Now that I’ve been in this business for about ten years, ten plus years in terms of being a wine director, I have thankfully a fantastic team and I don’t spend as much time as I would like in the cellar because I’m spending more time in front of a computer these days. My team essentially takes it upon themselves to really keep this place as organized as I ask them to. Anyone come in here can find a wine. Everything is all labeled, dialed in and I’m actually very proud of the way that the cellar looks.

SK: There is something really relaxing about being, I think just in a cellar with the wine. If it’s the thing that you’re passionate about. It’s a happy place.

ECP: Yeah, no doubt. It’s calming, happy place and you’re surrounded by a lot of good friends proverbially speaking.

MD: If you could reach your arm out right now, what’s your current favorite rack or favorite section in here?

SK: That’s like asking you to choose a child I know but…

MD: I meant current. Obviously we go through phases, we go through styles. There’s things that we’re drinking that we really love at any given moment.

ECP: It’s cold out. It snowed last night. I’m in very much a Syrah state of mind. I instinctively gravitate towards the Northern Rhone. I would say something like this. I just pulled out a Cornas from a small producer named Marcel Juge, 2012 vintage. Not too much of this wine comes into the U.S. and every time that we pull the cork on one of these it’s special for me as well as for the guests.

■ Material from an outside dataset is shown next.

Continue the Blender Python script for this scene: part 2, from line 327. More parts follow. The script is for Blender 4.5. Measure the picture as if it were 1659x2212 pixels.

This is one of the wines actually that we’re down to our last two bottles and I took it off the list so it’s not currently on the list. I save it for people that maybe have had it in the past here and request to see if we have any left or maybe for someone in the industry who has never had the opportunity to taste Juge and we have this conversation and maybe find our way to open this bottle for them and make a really special experience.

SK: What would you pair with that? Maybe what dish is on the menu right now that you would suggest that they drink that wine with?

ECP: This could be as easy as ordering our burger and enjoying a burger with this wine. A lot of people talk about high low pairings, like really special bottles of wine with dishes that are just super homey and comfy. A great cheeseburger with Northern Rhone Syrah for me is just sheer joy. We have had a terrific braised lamb pasta with that earthy gaminess of the lamb and the savory spice of this wine, it’s just extraordinary.

Susan:   Yum, that sounds delicious.

MD: I actually love the name of the producer, Juge because it’s like, “Hey, your burger needs a little Juge. Why don’t you try this?” I noticed actually because I looked at your by the glass list and if I’m correct, you don’t have a Cabernet by the glass on there. Am I right about that?

ECP: At the moment and our by the glass selections do change relatively often but you’re absolutely right. At the moment we have no Cabernet. That’s not to say we never have Cabernet. We are in the early winter stages and in terms of the more full bodied textured red wines we’ve opted for Syrah as well as for Nebbiolo and for Zinfandel.

MD: We all of those, I know having parties at home, we all have those problem friends. I have a friend who only drinks white wine. We can do a whole pairing dinner. We still have to have just white wine for her and everybody else is drinking around her. You get somebody who comes in whose that I only drink, they just want a glass, they’re not going to bottle, I only drink Cabernet. How do you try to make that person happy?

ECP: There is never discussing taste right? Someone loves what they love and oftentimes will be very adamant about specific wines. If I don’t have a wine that they’re looking for I’m going to try my darnedest to talk to them about the wines that I do have that I think will fit their pallet and specifically with something by the glass it’s pretty easy, I’m going to give them a taste of each of them and see if they like it.

Listen, if they don’t like it, I’m going to come down here, get a bottle of Cabernet and open a bottle for them because my real real goal is to ensure they had a great experience and they’re drinking a wine that they love. There’s nothing worse in the world than struggling through a glass of wine that’s not making you happy.